Side note: as I am typing this, Benji is across the room and just spontaneously began singing a made up song that goes like this: "I love my wife! So much! Even if she's not looking at me right now!" Yes. This is normal. I love it.

Anyway. I am trying to do the whole "one day at a time" thing, but I feel like a goldfish that was so excited it leaped out of its bowl and landed on the carpet. Orange, rough, scraggly carpet from the 70s. And now I'm gulping for air with one eye wide open.


Benji, on the other hand, is doing swimmingly. He likes his international/refugee/save the public health classes. He's halfway through finding a solution to Ebola. Not really, but maybe someday. (His whole mission was closed because of the epidemic. Please pray for West Africa.)

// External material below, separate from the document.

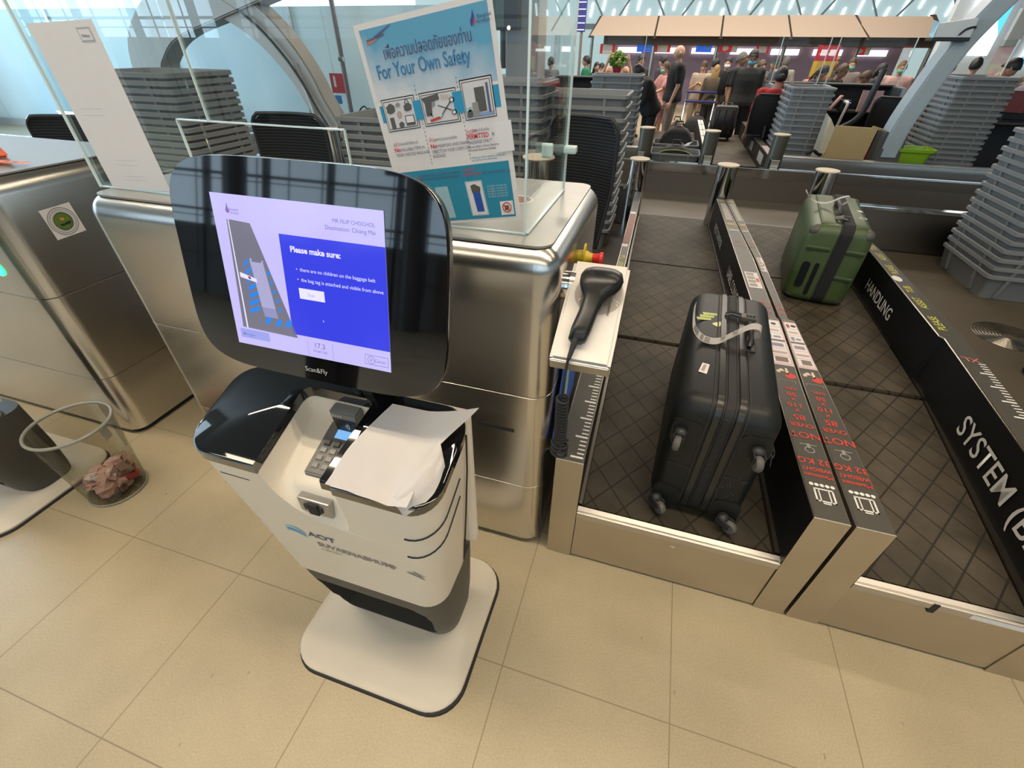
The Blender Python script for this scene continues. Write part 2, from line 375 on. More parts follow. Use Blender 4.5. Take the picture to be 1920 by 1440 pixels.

The scripture that is currently carrying me through my stress and worries is this, Alma 14:28

 28 And Alma and Amulek came forth out of the prison, and they were not hurt; for the Lord had granted unto them power, according to their faith which was in Christ. And they straightway came forth out of the prison; and they were loosed from theirbands; and the prison had fallen to the earth, and every soul within the walls thereof, save it were Alma and Amulek, was slain; and they straightway came forth into the city.

Not that nursing school is a prison. Or that I want the SWKT to fall to the earth and kill everyone except me. (Although, that would be good emergency response practice.) But I am channeling my faith to give me power to accomplish school, work, and joy. And I have already felt the power this verse speaks of, helping me to feel calm. 

And thats about it. If you need me, I will be reading about lung function and avoiding ALS ice bucket challenge requests. And laughing at Benji.